Menyenangkan siswa tidak
identik dengan bisa menjadikan mereka tertawa karena lawakan kosong atau
tingkah laku lucu. Karena yang demikian ini tidak bisa bertahan lama. Ketika
guru tidak melawak maka suasana kelas pun akan tidak menyenangkan lagi. Belum
lagi kelas yang ramai dengan gelak tawa setiap saat seringkali kosong dari
ilmu.
Cinta kuncinya
Jadi apa yang harus
dilakukan? Ya, mengajar dengan cinta. Siswa juga manusia sebagaimana guru, dia
membutuhkan bimbingan dan kasih sayang. Guru yang mengajar tulus dengan jiwa
dan raganya maka akan sampai ke jiwa dan raga anak didiknya. Cinta yang tidak
dibuat-buat akan dirasakan oleh mereka, dan akan selalu ada ketenangan ketika
berjumpa.
Guru yang mengajar
dengan cintanya akan berusaha sekuat tenaga menanamkam kebaikan dalam pribadi
siswa, bukan sekedar pengetahuan belaka. Ia akan berupaya membangun hubungan
dengan siswa tidak hanya di dalam lingkungan sekolah. Ada kurikulum tersembunyi
yang ia ingin sampaikan kepada siswanya; prinsip-prinsip hidup yang akan
dibawanya ke manapun ia pergi. Ia akan selalu sadar bahwa segala tutur kata dan
gerak-geriknya adalah keteladanan.
Kekuatan dalam hati
ini pasti akan terpancar dalam pola pengajaran. Guru ini akan menghindari
berdiri pada satu posisi, memancing ide siswa sebanyak-banyaknya, melakukan variasi
dan inovasi, memberikan perhatian kepada seluruh siswa, atau memaksimalkan alam
dan teknologi dalam pembelajaran.
Guru adalah fasilitator,
motivator, pemacu, inspirator, pengawas, dan evaluator dalam proses
pembelajaran siswa. Sebagai fasilitator sedikitnya guru harus memiliki sikap-sikap
sebagai berikut :
- Membuka diri dan tidak berlebihan mempertahankan pendapatnya.

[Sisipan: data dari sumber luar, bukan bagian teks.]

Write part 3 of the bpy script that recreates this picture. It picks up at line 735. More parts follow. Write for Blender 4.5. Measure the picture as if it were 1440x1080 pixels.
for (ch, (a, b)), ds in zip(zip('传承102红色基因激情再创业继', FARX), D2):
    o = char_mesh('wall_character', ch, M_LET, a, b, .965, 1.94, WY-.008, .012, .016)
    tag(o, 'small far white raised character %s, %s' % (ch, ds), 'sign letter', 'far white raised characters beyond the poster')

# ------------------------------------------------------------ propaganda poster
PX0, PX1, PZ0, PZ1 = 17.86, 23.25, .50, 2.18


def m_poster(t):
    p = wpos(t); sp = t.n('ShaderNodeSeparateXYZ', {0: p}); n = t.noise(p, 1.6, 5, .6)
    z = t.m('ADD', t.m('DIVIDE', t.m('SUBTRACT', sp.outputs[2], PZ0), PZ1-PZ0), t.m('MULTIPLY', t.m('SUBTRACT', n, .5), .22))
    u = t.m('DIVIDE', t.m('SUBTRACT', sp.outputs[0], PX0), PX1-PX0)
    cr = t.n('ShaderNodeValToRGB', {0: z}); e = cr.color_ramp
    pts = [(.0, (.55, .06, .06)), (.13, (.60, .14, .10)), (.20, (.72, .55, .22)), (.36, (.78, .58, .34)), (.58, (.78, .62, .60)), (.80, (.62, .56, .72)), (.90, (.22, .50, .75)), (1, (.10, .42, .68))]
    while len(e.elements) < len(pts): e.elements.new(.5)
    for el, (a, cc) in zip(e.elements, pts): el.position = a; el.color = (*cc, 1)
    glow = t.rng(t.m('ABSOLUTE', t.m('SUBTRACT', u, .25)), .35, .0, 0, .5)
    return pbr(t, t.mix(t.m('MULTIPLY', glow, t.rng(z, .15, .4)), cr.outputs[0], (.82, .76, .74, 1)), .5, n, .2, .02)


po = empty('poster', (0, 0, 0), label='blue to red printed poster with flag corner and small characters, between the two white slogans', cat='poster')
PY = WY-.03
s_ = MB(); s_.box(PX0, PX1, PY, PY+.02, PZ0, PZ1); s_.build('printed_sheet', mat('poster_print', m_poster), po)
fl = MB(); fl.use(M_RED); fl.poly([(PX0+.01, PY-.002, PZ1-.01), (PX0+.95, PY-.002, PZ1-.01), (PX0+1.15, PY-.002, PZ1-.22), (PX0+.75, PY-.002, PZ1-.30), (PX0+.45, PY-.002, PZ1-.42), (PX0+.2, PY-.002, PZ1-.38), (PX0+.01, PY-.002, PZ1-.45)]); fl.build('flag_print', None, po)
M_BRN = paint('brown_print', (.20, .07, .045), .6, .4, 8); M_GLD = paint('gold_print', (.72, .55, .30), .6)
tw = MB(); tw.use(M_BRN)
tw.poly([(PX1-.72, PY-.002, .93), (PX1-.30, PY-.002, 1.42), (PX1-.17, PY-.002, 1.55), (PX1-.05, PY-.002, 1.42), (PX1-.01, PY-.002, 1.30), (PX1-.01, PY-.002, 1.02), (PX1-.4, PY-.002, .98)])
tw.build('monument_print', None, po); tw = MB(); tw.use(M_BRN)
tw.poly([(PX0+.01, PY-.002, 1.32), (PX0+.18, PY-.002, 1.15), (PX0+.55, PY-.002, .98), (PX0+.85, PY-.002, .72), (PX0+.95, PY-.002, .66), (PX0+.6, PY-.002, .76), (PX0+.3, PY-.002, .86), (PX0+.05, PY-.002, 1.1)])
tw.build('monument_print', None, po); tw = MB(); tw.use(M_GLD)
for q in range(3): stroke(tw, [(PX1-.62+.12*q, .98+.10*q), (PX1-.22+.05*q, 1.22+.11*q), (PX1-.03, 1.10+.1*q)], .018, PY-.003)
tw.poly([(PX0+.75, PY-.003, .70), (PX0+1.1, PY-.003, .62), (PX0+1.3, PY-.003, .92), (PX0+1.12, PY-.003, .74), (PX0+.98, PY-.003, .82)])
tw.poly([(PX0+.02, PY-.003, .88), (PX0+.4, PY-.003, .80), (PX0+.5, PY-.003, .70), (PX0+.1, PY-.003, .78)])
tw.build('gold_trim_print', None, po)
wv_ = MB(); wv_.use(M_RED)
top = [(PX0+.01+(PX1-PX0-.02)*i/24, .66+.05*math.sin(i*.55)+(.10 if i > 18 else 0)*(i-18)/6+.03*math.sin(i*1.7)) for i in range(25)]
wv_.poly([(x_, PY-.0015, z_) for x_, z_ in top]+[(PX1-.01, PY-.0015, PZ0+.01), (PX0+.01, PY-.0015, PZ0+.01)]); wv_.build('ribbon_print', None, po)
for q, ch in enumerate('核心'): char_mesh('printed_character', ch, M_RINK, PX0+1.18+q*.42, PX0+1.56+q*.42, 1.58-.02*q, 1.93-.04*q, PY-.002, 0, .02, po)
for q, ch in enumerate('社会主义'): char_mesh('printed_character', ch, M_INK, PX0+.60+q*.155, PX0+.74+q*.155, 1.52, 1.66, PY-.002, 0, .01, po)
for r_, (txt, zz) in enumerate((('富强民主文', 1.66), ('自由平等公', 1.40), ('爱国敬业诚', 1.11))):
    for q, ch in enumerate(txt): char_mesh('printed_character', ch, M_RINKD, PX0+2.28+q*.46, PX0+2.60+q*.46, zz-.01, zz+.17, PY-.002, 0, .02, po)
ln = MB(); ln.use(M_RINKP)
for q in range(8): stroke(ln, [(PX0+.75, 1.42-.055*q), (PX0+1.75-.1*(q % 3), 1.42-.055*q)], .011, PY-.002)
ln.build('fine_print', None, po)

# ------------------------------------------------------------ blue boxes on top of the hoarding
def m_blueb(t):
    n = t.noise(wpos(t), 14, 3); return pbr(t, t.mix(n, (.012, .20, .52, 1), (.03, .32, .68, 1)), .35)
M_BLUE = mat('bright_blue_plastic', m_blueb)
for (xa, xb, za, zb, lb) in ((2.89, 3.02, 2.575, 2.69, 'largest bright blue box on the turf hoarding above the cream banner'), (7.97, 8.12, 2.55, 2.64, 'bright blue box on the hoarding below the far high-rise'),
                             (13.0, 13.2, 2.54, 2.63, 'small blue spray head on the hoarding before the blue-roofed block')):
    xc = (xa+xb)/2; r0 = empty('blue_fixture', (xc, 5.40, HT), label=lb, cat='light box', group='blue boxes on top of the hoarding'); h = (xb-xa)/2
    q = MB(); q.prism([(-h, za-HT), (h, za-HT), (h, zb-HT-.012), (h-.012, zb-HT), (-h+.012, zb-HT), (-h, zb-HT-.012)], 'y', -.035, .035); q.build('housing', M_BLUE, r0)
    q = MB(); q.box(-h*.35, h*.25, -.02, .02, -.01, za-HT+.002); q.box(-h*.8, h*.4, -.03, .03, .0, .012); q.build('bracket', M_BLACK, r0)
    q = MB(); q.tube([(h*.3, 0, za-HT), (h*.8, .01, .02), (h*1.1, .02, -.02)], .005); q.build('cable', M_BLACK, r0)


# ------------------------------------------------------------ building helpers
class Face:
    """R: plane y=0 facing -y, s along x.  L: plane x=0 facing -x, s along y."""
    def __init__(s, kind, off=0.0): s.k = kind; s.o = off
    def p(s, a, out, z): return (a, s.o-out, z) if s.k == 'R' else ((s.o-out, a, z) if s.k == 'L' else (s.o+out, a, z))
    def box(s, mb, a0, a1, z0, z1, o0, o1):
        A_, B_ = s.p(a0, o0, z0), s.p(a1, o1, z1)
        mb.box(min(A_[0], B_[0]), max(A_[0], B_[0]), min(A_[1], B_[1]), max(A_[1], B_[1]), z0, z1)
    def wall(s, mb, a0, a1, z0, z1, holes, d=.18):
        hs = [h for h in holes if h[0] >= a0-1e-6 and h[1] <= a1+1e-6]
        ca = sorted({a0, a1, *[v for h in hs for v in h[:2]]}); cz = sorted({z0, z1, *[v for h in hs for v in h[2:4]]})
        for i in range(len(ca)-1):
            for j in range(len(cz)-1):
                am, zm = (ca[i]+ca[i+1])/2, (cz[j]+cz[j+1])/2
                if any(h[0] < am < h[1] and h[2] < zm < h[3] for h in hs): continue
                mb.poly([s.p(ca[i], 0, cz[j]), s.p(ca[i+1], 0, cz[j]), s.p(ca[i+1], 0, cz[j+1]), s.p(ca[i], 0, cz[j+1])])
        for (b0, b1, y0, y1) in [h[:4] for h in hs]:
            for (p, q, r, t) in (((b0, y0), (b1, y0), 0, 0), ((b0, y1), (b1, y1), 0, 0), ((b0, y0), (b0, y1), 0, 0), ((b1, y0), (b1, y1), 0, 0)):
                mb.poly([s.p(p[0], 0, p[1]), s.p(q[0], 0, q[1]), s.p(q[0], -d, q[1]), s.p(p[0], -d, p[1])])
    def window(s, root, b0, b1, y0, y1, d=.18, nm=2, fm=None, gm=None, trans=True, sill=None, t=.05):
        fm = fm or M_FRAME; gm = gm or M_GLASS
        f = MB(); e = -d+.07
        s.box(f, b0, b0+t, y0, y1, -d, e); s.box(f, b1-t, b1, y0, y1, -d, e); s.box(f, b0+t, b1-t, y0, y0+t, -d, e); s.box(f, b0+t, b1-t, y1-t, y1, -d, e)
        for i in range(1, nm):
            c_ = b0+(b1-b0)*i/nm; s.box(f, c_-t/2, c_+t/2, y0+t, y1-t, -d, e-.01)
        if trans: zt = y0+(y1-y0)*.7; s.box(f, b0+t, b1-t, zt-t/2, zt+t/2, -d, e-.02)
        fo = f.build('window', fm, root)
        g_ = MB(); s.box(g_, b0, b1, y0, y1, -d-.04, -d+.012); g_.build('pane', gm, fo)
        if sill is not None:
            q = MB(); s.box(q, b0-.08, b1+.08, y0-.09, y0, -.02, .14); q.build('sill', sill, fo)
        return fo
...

- Banyak mendengarkan siswa terutama tentang aspirasi dan perasaannya.
- Menerima ide siswa yang inovatif dan kreatif, bahkan yang sulit sekalipun.
- Meningkatkan perhatiannya terhadap hubungan dengan siswa seperti halnya terhadap bahan pelajaran.
- Melihat kesalahan yang diperbuat siswa sebagai proses pembelajaran.
- Menghargai siswa meskipun biasanya mereka sudah tahu prestasi yang dicapainya.
Sebagai motivator,
guru memiliki tanggung jawab untuk memberikan surport kepada siswa-siswa agar
belajar dengan sungguh-sungguh demi masa depannya.
Sebagai pemicu guru
harus mampu melipat gandakan potensi siswa dan mengembangkannya sesuai dengan
aspirasi dan cita-cita mereka di masa yang akan datang. Hal ini sangat penting
karena guru sangat berperan dalam membantu perkembangan siswa untuk mewujudkan
tujuan hidupnya secara optimal.
Sebagai inspirator
belajar, guru harus mampu memerankan diri dan memberikan inspirasi bagi siswa,
sehingga kegiatan belajar dan pembelajaran dapat membangkitkan berbagai
pemikiran, gagasan dan ide-ide baru.
Guru sebagai pengawas
hendaknya mengontrol perilaku-perilaku siswa agar tidak menyimpang dari norma
atau aturan dengan memberi nasehat dan arahan agar tidak melakukan hal yang
sama di lain waktu.
Guru sebagai
evaluator hendaknya menilai perkembangan hasil belajar siswa, tidak hanya dari
sisi kognitif, namun meliputi afektif dan psikomotoriknya. Sehingga siswa yang
belum berhasil pada sisi-sisi itu dibantu dan dicari cara yang tepat
dalam mengatasi kesulitan belajarnya.
Saatnya para guru memaksimalkan perannya dalam mengejawantah putra-putra bangsa, mendidik dan mengajar dengan sepenuh hati. Niscaya anak-anaknya kelak juga akan mendapatkan guru-guru yang mendidik dan mengajar mereka dengan cinta.